Shortly after their establishment, the LTTE began a series of attacks on the Sri Lankan military. These attacks were conducted due to the groups incredible ability to generate funds. The annual income estimates of the LTTE vary greatly depending on the source, with the lowest estimate coming in at a figure around $82 million and the highest estimates being somewhere between $175 and $385 million. The funding originally came from a sympathetic Indian government that believed the Tamils were being mistreated under the Sinhalese-dominated regime.

“However, in July 1987 India formed a pact with Sri Lanka (The Indo-Sri Lankan Accord), effectively ending its material support to the Tamil insurgents” (Freeman, 116-117). The LTTE then took advantage of the Tamil population living outside of Sri Lanka. “Estimates place up to 90 percent of the LTTE’s funding as originating from overseas sources” (Freeman, 116). Using its once extensive propaganda capability the LTTE was able to run an international fundraising campaign aimed at voluntary contributions, especially from affluent businessmen.

Like many other terrorist organizations, illegal fundraising methods were successfully taken advantage of by the LTTE. Human trafficking, arms and narcotics smuggling, and credit card fraud are among the illegal means used by the LTTE to generate funds. “The LTTE also maintained an extensive sea cargo transport and merchant shipping capability that operated throughout Southeast Asia. Using legitimate cargo transportation as cover for arms smuggling, these ships carried rice, flour, sugar, cement, fertilizer, and timber about 90 percent of the time” (Freeman, 128).

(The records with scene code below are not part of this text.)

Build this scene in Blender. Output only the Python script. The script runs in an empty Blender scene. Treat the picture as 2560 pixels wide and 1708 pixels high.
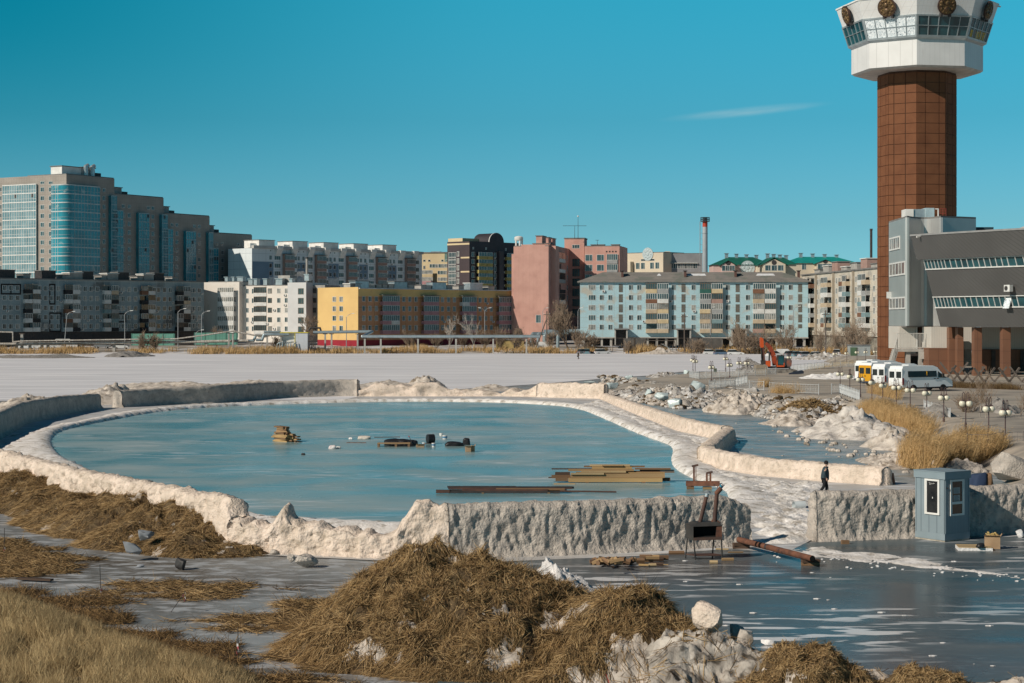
import bpy, bmesh, math, random
import numpy as np
from mathutils import Vector, Matrix
R = math.radians
C = bpy.context.scene.collection
sc = bpy.context.scene
random.seed(7)
# ---------------------------------------------------------------- camera, sky, sun, exposure
H, F, HZ = 9.0, 4800.0, 801.0            # eye height (m), focal length and horizon row in photograph pixels
cd = bpy.data.cameras.new('camera')
cam = bpy.data.objects.new('camera', cd); C.objects.link(cam)
cam.location = (0, 0, H); cam.rotation_euler = (R(90), 0, 0)
cd.sensor_width = 36; cd.lens = 36 * F / 2560
cd.shift_y = -(854 - HZ) / 2560
cd.clip_start = 1; cd.clip_end = 20000
sc.camera = cam
SUN_EL, SUN_AZ = 32.0, 54.0              # the sun stands behind the camera's left shoulder
to_sun = Vector((-math.sin(R(SUN_AZ)) * math.cos(R(SUN_EL)), -math.cos(R(SUN_AZ)) * math.cos(R(SUN_EL)), math.sin(R(SUN_EL))))
sl = bpy.data.lights.new('sun', 'SUN'); sl.energy = 4.1; sl.angle = R(0.5); sl.color = (1.0, 0.90, 0.77)
so = bpy.data.objects.new('sun', sl); C.objects.link(so)
so.rotation_euler = (-to_sun).to_track_quat('-Z', 'Y').to_euler()
so.location = (-60, -40, 60)
w = bpy.data.worlds.new('World'); sc.world = w; w.use_nodes = True
nt = w.node_tree; nt.nodes.clear()
wo = nt.nodes.new('ShaderNodeOutputWorld'); bg = nt.nodes.new('ShaderNodeBackground')
sky = nt.nodes.new('ShaderNodeTexSky'); sky.sky_type = 'NISHITA'; sky.sun_disc = False
sky.sun_elevation = R(SUN_EL); sky.sun_rotation = math.atan2(to_sun.x, to_sun.y)
sky.air_density = 1.0; sky.dust_density = 0.4; sky.ozone_density = 2.0
def wn(t, **k):
    n = nt.nodes.new(t)
    for a, b in k.items(): setattr(n, a, b)
    return n
L = nt.links.new
tc = wn('ShaderNodeTexCoord'); sp = wn('ShaderNodeSeparateXYZ'); L(tc.outputs['Generated'], sp.inputs[0])
ramp = wn('ShaderNodeValToRGB')          # the air thins to a deep teal a few degrees above the roofs
mr = wn('ShaderNodeMapRange'); mr.inputs[1].default_value = 0; mr.inputs[2].default_value = 0.25
L(sp.outputs['Z'], mr.inputs[0]); L(mr.outputs[0], ramp.inputs[0])
SKYRAMP = [(0.0, (.36, .90, 1.42)), (0.2, (.27, .655, .90)), (0.415, (.165, .66, .80)), (0.66, (.115, .83, .89)), (1.0, (.055, .20, .265))]
ramp.color_ramp.elements[0].position = 0; ramp.color_ramp.elements[0].color = (*SKYRAMP[0][1], 1)
ramp.color_ramp.elements[1].position = 1; ramp.color_ramp.elements[1].color = (*SKYRAMP[-1][1], 1)
for p_, c_ in SKYRAMP[1:-1]:
    e = ramp.color_ramp.elements.new(p_); e.color = (*c_, 1)
mx = wn('ShaderNodeMix', data_type='RGBA', blend_type='MULTIPLY'); mx.inputs[0].default_value = 1
L(sky.outputs[0], mx.inputs[6]); L(ramp.outputs[0], mx.inputs[7])
# thin wisp of cloud low over the roofs
az = wn('ShaderNodeMath', operation='ARCTAN2'); L(sp.outputs['X'], az.inputs[0]); L(sp.outputs['Y'], az.inputs[1])
cx = wn('ShaderNodeCombineXYZ'); L(az.outputs[0], cx.inputs[0]); L(sp.outputs['Z'], cx.inputs[1])
mp = wn('ShaderNodeMapping'); mp.vector_type = 'TEXTURE'
mp.inputs['Location'].default_value = (.121, .1072, 0); mp.inputs['Rotation'].default_value = (0, 0, .085); mp.inputs['Scale'].default_value = (.047, .0030, 1)
nz = wn('ShaderNodeTexNoise'); nz.inputs['Scale'].default_value = 2.2; nz.inputs['Detail'].default_value = 5
L(cx.outputs[0], mp.inputs[0])
nm = wn('ShaderNodeMapping'); nm.inputs['Scale'].default_value = (1, .5, 1); L(mp.outputs[0], nm.inputs[0]); L(nm.outputs[0], nz.inputs['Vector'])
vl = wn('ShaderNodeVectorMath', operation='LENGTH'); L(mp.outputs[0], vl.inputs[0])
s1 = wn('ShaderNodeMapRange', interpolation_type='SMOOTHSTEP'); s1.inputs[1].default_value = 1.05; s1.inputs[2].default_value = 0.1; L(vl.outputs['Value'], s1.inputs[0])
m1 = wn('ShaderNodeMath', operation='MULTIPLY'); L(s1.outputs[0], m1.inputs[0]); L(nz.outputs[0], m1.inputs[1])
m2 = wn('ShaderNodeMath', operation='MULTIPLY'); m2.inputs[1].default_value = .42; L(m1.outputs[0], m2.inputs[0])
mc = wn('ShaderNodeMix', data_type='RGBA'); L(m2.outputs[0], mc.inputs[0]); L(mx.outputs[2], mc.inputs[6]); mc.inputs[7].default_value = (5.5, 6.6, 6.6, 1)
# the sky deepens away from the sun, high on the left
ga = wn('ShaderNodeMapRange', interpolation_type='SMOOTHSTEP'); ga.inputs[1].default_value = .02; ga.inputs[2].default_value = -.30; L(az.outputs[0], ga.inputs[0])
ge = wn('ShaderNodeMapRange', interpolation_type='SMOOTHSTEP'); ge.inputs[1].default_value = .03; ge.inputs[2].default_value = .17; L(sp.outputs['Z'], ge.inputs[0])
gm = wn('ShaderNodeMath', operation='MULTIPLY'); L(ga.outputs[0], gm.inputs[0]); L(ge.outputs[0], gm.inputs[1])
gx_ = wn('ShaderNodeMix', data_type='RGBA', blend_type='MULTIPLY'); L(gm.outputs[0], gx_.inputs[0]); L(mc.outputs[2], gx_.inputs[6]); gx_.inputs[7].default_value = (.05, .66, .68, 1)
L(gx_.outputs[2], bg.inputs[0]); bg.inputs[1].default_value = 0.10
L(bg.outputs[0], wo.inputs[0])
sc.view_settings.view_transform = 'Standard'; sc.view_settings.look = 'None'; sc.view_settings.exposure = 0.0; sc.view_settings.gamma = 1.0
sc.render.engine = 'CYCLES'; sc.cycles.max_bounces = 5; sc.cycles.use_denoising = True
# ---------------------------------------------------------------- where a photograph pixel meets the place
def G(px, py, z=0.0):
    Y = F * (H - z) / (py - HZ); return Vector(((px - 1280) / F * Y, Y, z))
def P(px, py, d): return Vector(((px - 1280) / F * d, d, H + (HZ - py) / F * d))
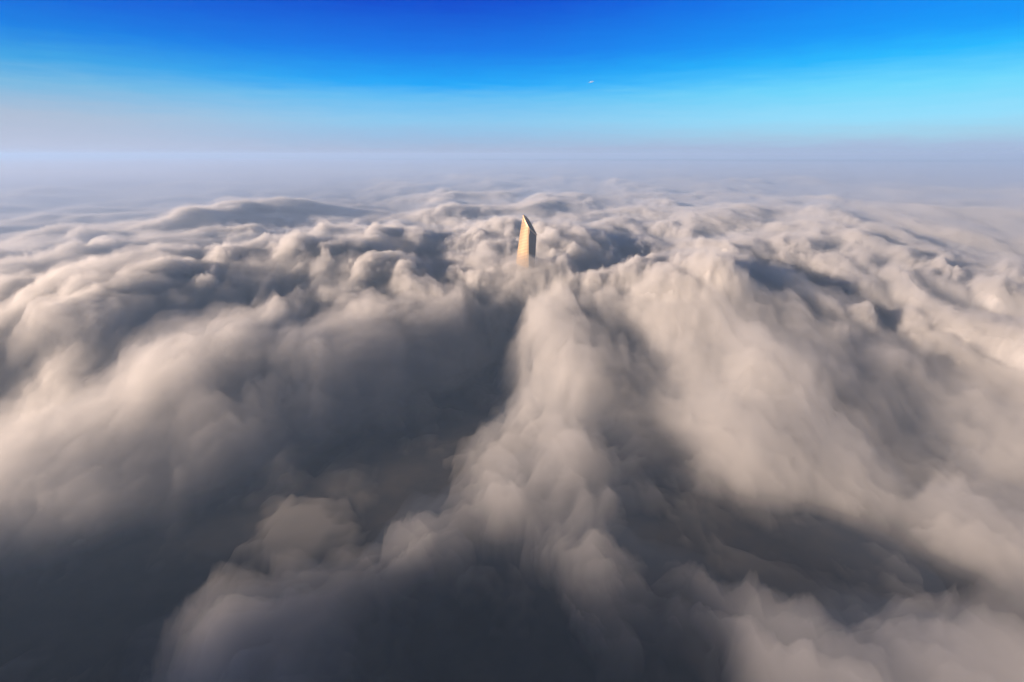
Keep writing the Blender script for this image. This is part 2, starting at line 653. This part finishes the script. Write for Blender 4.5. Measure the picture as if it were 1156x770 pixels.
w = bpy.data.worlds.new('World')
scene.world = w
w.use_nodes = True
nt = w.node_tree
nt.nodes.clear()
out = nt.nodes.new('ShaderNodeOutputWorld')
bg = nt.nodes.new('ShaderNodeBackground')
bg.inputs['Strength'].default_value = 0.1
sky = nt.nodes.new('ShaderNodeTexSky')
sky.sky_type = 'NISHITA'
sky.sun_disc = False
sky.sun_elevation = el_
sky.sun_rotation = az_
sky.altitude = 400
tc = nt.nodes.new('ShaderNodeTexCoord')
sep = nt.nodes.new('ShaderNodeSeparateXYZ')
nt.links.new(tc.outputs['Generated'], sep.inputs[0])


def ramp(stops):
    r = nt.nodes.new('ShaderNodeValToRGB')
    e = r.color_ramp.elements
    while len(e) < len(stops):
        e.new(0.5)
    for el, (deg, c) in zip(e, stops):
        el.position = 0.5 + 0.5 * deg / 40.0
        el.color = (*lin(c), 1)
    return r


# elevation in degrees -> 0..1 (-40..40), roughened a little by high thin cloud
asn = nt.nodes.new('ShaderNodeMath'); asn.operation = 'ARCSINE'
nt.links.new(sep.outputs['Z'], asn.inputs[0])
mp = nt.nodes.new('ShaderNodeMapping')
mp.inputs['Scale'].default_value = (14, 14, 160)
nt.links.new(tc.outputs['Generated'], mp.inputs['Vector'])
nz = nt.nodes.new('ShaderNodeTexNoise')
nz.inputs['Scale'].default_value = 1.0
nz.inputs['Detail'].default_value = 6
nt.links.new(mp.outputs[0], nz.inputs['Vector'])
ns = nt.nodes.new('ShaderNodeMath'); ns.operation = 'MULTIPLY_ADD'
ns.inputs[1].default_value = 0.02
ns.inputs[2].default_value = -0.01
nt.links.new(nz.outputs['Fac'], ns.inputs[0])
add = nt.nodes.new('ShaderNodeMath'); add.operation = 'ADD'
nt.links.new(asn.outputs[0], add.inputs[0]); nt.links.new(ns.outputs[0], add.inputs[1])
fac = nt.nodes.new('ShaderNodeMath'); fac.operation = 'MULTIPLY_ADD'
fac.inputs[1].default_value = 0.5 * 180 / math.pi / 40.0
fac.inputs[2].default_value = 0.5
nt.links.new(add.outputs[0], fac.inputs[0])

left = ramp([(-5, (191, 195, 219)), (0.4, (190, 195, 218)), (3.0, (176, 190, 212)), (5.2, (120, 185, 225)), (7.0, (60, 165, 228)), (9.0, (0, 128, 228)), (11.5, (0, 98, 218)), (16, (0, 55, 180)), (22, (0, 22, 62)), (40, (2, 12, 30))])
mid_ = ramp([(-5, (176, 182, 208)), (0.2, (170, 182, 210)), (1.8, (152, 192, 228)), (3.2, (140, 202, 240)), (5.4, (95, 190, 245)), (6.6, (10, 168, 250)), (9.5, (0, 120, 235)), (13.5, (0, 74, 208)), (22, (0, 22, 62)), (40, (2, 12, 30))])
right = ramp([(-5, (165, 178, 212)), (0.6, (168, 188, 220)), (1.6, (165, 210, 235)), (3.0, (150, 225, 255)), (5.5, (110, 218, 255)), (7.8, (30, 186, 255)), (9.5, (0, 155, 252)), (14, (0, 115, 240)), (22, (0, 22, 62)), (40, (2, 12, 30))])
for r_ in (left, mid_, right):
    nt.links.new(fac.outputs[0], r_.inputs['Fac'])
az_n = nt.nodes.new('ShaderNodeMath'); az_n.operation = 'ARCTAN2'
nt.links.new(sep.outputs['X'], az_n.inputs[0]); nt.links.new(sep.outputs['Y'], az_n.inputs[1])


def span(a, b):
    s = nt.nodes.new('ShaderNodeMapRange')
    s.interpolation_type = 'SMOOTHSTEP'
    s.inputs['From Min'].default_value = R(a)
    s.inputs['From Max'].default_value = R(b)
    nt.links.new(az_n.outputs[0], s.inputs['Value'])
    return s


def mix(f, a, b_, blend='MIX'):
    x = nt.nodes.new('ShaderNodeMix')
    x.data_type = 'RGBA'
    x.blend_type = blend
    if isinstance(f, float):
        x.inputs[0].default_value = f
    else:
        nt.links.new(f, x.inputs[0])
    for i, s in ((6, a), (7, b_)):
        if isinstance(s, tuple):
            x.inputs[i].default_value = s
        else:
            nt.links.new(s, x.inputs[i])
    return x.outputs[2]


c1 = mix(span(-46, -10).outputs[0], left.outputs[0], mid_.outputs[0])
c2 = mix(span(-8, 38).outputs[0], c1, right.outputs[0])
absaz = nt.nodes.new('ShaderNodeMath'); absaz.operation = 'ABSOLUTE'
nt.links.new(az_n.outputs[0], absaz.inputs[0])
beh = nt.nodes.new('ShaderNodeMapRange'); beh.interpolation_type = 'SMOOTHSTEP'
beh.inputs['From Min'].default_value = R(60)
beh.inputs['From Max'].default_value = R(120)
nt.links.new(absaz.outputs[0], beh.inputs['Value'])
back = ramp([(-5, (14, 18, 24)), (0, (18, 26, 38)), (10, (5, 16, 34)), (40, (0, 10, 28))])
nt.links.new(fac.outputs[0], back.inputs['Fac'])
c2 = mix(beh.outputs[0], c2, back.outputs[0])
ten = mix(1.0, c2, (10 / 2 ** EXPO, 10 / 2 ** EXPO, 10 / 2 ** EXPO, 1), 'MULTIPLY')
fin = mix(0.997, sky.outputs[0], ten)
nt.links.new(fin, bg.inputs['Color'])
nt.links.new(bg.outputs[0], out.inputs['Surface'])

# ------------------------------------------------------------------ render settings
scene.view_settings.view_transform = 'Standard'
scene.view_settings.look = 'None'
scene.view_settings.exposure = EXPO
scene.view_settings.gamma = 1.0
scene.view_settings.use_curve_mapping = False
scene.render.engine = 'CYCLES'
c = scene.cycles
c.use_denoising = True
try:
    c.denoiser = 'OPENIMAGEDENOISE'
except Exception:
    pass
c.max_bounces = 8
c.diffuse_bounces = 1
c.glossy_bounces = 2
c.transmission_bounces = 4
c.volume_bounces = 2
c.transparent_max_bounces = 64
c.use_adaptive_sampling = False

The LTTE invested the bulk of its profits into the National Defense Fund, used primarily for arms purchases. In order to compete with the Sri Lankan Air Force the group had a great desire for surface -to-air missiles (SAM) in order to address the strategic imbalance. The LTTE also had a desire to spend money in order to lobby to be removed from the State Department’s Foreign Terrorist Organization list.

“According to a U. S. government source, ‘beginning in 2004 and continuing over a period of several months, [LTTE operatives] met with a confidential informant and two purported State Department officials [to discuss] the financial terms of a bribe, including a $1 million dollar up-front payment, [for helping facilitate the removal of the LTTE from the State Department list]'” (Freeman, 130). Throughout the past decade the Sri Lankan government has taken a series of successful countermeasures against the LTTE.

The following events lead to the LTTE’s downfall in May of 2009, “the conventional military defeat of the group; seizure of all previously held territories; deaths of influential LTTE leadership including Vellupillai Prabhakaran and his son Charles Anthony; political chief Balasingham Mahendran; peace secretariat leader Seevaratnam Pulidevan; intelligence chief Pottu Amman; and senior military leader Ramesh as well as the August 2009 capture of LTTE financing chief and international spokesman Selvarasa ‘Kumaran’ Pathmanathan” (Freeman, 135).

The government of Sri Lanka needs to continue to undermine the large support base of the LTTE in order to prevent this terrorist organization from returning to prominence.